To do ->
From the line with "m = MB(); m.box((XF+1.0, Y1+0.004, ZB), (XF+1.2, Y2-0.004, LT));" to the line with "ZB)], 0.12, [])", both lines included, set down exactly those lines, please, and no others.

[START]

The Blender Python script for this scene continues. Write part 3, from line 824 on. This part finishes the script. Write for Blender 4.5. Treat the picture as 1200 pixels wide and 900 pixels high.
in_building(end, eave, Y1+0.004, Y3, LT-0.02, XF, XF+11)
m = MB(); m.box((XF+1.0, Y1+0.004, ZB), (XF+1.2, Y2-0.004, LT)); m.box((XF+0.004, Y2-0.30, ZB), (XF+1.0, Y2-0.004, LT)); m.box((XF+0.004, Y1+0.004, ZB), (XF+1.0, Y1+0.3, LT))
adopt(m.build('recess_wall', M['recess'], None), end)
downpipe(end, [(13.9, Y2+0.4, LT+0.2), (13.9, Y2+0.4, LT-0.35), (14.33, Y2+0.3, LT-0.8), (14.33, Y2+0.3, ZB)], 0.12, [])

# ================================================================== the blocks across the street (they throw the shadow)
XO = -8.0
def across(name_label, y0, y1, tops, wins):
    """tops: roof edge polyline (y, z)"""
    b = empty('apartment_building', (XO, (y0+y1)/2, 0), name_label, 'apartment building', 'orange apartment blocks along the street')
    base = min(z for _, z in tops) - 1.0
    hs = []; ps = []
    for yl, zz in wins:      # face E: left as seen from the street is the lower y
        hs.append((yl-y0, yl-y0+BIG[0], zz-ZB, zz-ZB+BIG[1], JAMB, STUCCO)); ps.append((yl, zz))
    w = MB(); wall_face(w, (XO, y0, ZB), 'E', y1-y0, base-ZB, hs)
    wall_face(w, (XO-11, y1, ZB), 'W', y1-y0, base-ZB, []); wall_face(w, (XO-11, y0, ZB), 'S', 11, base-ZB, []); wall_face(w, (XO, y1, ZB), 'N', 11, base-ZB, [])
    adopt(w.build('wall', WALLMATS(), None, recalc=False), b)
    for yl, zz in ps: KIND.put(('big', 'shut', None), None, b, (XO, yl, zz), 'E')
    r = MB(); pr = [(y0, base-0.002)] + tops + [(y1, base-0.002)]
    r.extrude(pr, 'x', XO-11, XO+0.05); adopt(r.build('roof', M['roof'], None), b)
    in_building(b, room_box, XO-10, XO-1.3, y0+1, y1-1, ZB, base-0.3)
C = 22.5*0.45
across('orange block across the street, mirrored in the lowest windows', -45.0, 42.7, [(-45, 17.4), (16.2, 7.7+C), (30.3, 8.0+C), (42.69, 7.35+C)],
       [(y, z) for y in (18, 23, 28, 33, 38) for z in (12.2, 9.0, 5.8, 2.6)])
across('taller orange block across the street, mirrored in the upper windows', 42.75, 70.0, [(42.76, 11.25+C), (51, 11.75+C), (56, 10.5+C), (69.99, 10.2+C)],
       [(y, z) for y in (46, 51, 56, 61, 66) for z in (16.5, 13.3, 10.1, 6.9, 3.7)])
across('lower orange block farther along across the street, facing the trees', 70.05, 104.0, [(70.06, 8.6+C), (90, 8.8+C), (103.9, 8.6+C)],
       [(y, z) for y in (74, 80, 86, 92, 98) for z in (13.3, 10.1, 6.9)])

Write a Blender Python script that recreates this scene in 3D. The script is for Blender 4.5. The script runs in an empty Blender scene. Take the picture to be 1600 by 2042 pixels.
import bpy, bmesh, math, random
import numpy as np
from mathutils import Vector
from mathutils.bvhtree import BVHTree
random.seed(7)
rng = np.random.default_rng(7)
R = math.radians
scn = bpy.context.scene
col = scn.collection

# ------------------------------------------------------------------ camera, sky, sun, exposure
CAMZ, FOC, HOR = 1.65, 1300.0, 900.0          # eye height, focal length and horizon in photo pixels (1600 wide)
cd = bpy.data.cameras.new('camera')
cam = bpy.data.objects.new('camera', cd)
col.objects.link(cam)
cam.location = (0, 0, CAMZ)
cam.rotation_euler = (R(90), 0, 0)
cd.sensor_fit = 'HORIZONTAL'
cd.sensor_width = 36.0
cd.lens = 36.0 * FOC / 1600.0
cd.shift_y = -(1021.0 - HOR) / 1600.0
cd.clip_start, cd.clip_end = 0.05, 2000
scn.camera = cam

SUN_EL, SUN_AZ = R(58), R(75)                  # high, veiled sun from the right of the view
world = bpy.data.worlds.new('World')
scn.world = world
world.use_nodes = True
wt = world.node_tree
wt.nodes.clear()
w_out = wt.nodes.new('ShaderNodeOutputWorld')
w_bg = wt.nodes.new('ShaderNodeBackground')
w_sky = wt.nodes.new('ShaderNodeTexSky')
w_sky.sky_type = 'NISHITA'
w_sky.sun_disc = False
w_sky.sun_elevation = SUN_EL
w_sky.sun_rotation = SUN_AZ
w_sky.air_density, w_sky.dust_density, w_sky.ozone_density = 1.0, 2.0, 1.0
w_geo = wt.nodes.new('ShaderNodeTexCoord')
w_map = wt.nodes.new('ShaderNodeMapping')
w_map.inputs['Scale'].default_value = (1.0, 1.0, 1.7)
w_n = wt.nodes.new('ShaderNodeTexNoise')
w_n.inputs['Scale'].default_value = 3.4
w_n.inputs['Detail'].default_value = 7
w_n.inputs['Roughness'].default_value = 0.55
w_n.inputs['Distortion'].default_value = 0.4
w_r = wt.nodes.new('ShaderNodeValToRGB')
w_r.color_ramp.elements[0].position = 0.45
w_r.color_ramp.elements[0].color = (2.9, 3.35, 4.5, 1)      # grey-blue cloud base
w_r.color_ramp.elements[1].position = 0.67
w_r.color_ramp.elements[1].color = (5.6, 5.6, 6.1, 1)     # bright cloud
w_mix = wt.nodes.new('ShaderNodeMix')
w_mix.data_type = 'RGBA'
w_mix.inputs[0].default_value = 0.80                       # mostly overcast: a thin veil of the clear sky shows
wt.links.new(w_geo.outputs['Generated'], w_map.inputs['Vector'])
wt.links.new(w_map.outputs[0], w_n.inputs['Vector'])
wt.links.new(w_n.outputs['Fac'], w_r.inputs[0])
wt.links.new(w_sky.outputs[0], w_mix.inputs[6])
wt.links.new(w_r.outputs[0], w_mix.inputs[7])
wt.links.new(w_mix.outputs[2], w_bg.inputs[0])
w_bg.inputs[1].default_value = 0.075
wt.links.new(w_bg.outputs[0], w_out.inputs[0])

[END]

Response to this task ->
m = MB(); m.box((XF+1.0, Y1+0.004, ZB), (XF+1.2, Y2-0.004, LT)); m.box((XF+0.004, Y2-0.30, ZB), (XF+1.0, Y2-0.004, LT)); m.box((XF+0.004, Y1+0.004, ZB), (XF+1.0, Y1+0.3, LT))
adopt(m.build('recess_wall', M['recess'], None), end)
downpipe(end, [(13.9, Y2+0.4, LT+0.2), (13.9, Y2+0.4, LT-0.35), (14.33, Y2+0.3, LT-0.8), (14.33, Y2+0.3, ZB)], 0.12, [])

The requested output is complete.